Food In Canada

Wild game plant on the rise

By Darrell Greer, Local Journalism Initiative Reporter, Kivalliq News   

Business Operations Meat &Poultry Seafood Specialty Foods Kivalliq Arctic Foods Nunavut

Scott Saddler displays a fine catch during one of his frequent fishing trips. Saddler has been doing an exceptional job at Kivalliq Arctic Foods in Rankin Inlet since taking over as its general manager on Dec, 27, 2017. Photo courtesy Scott Saddler, Darrell Greer, Local Journalism Initiative Reporter

Kivalliq Arctic Foods has been on a roll since Scott Saddler took over as its general manager about six-and-one-half-years ago.

The plant processes a wide assortment of caribou, muskox and Arctic char products for customers across Nunavut.

Parent organization, the Nunavut Development Corp., describes Saddler as a long-time Nunavut resident with an extensive background in food production and meat processing.

It further adds that Saddler and his team work with Inuit hunters and fishermen from across the Kivalliq, and occasionally other Nunavut regions, to stock the country food needed to meet the growing demand.

The plant is also well-known for working closely with Chesterfield Inlet and Whale Cove, both of which operate fish and maktaaq processing facilities during the summer to supply products for redistribution across the territory.

Saddler said the business is doing really well overall.

He said the plant continues to create jobs, which its what its main objective has always been.

“We bought from every community this year except Coral Harbour, which has just been super,” said Saddler. “We bought fish from across, pretty much, all of Nunavut, including Qikiqtarjuaq, Gjoa Haven, Clyde River, Cambridge Bay and then, also, along the shoreline this year.

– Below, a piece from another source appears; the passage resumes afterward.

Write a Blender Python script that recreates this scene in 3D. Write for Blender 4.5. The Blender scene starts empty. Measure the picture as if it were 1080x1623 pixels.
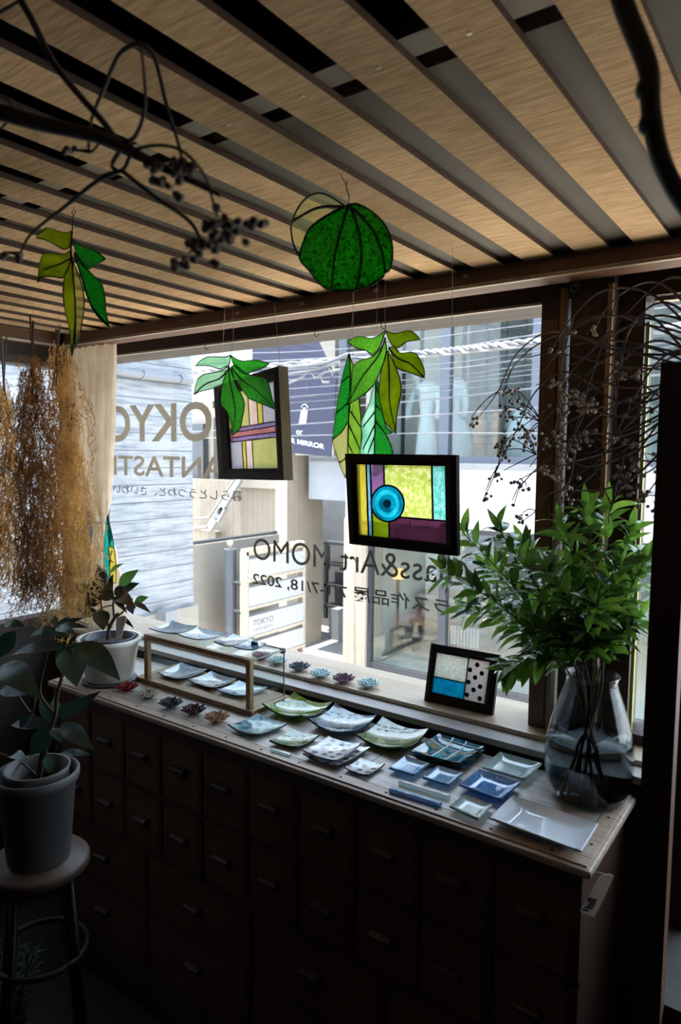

“We only buy from Inuit beneficiaries or people with beneficiary rights. We do not buy from anyone else.

“When I took it over on Dec. 27, 2017, the first year we did books here, there were five direct jobs created. I’m at 10 so far this year, plus all the indirect jobs, so it’s gone up quite well. We now have 15 people working here.

“The company is really on solid footing right now.”

Saddler said the company is currently in the process of finding someone to install a brand-new freezer at Kivalliq Arctic Foods.

He said the company needs a bigger freezer now, which will make it easier for everyone involved at the plant.

“We’re really busy right now to the point where we can’t keep up.

“We’re the only truly wild game factory in Canada. In Ontario or Down East, you can’t shoot a moose or a deer, for example, and sell it to someone. Here, because of beneficiary rights and everything that was negotiated when Nunavut left the NWT in 1999, things work quite differently.

“Our caribou herd is holding firm in its numbers and maybe even expanding a little bit, so we have a solid caribou herd. And, as well, our muskox herd is really expanding in the Kivalliq area, so everything, right now, looks really good moving forward.”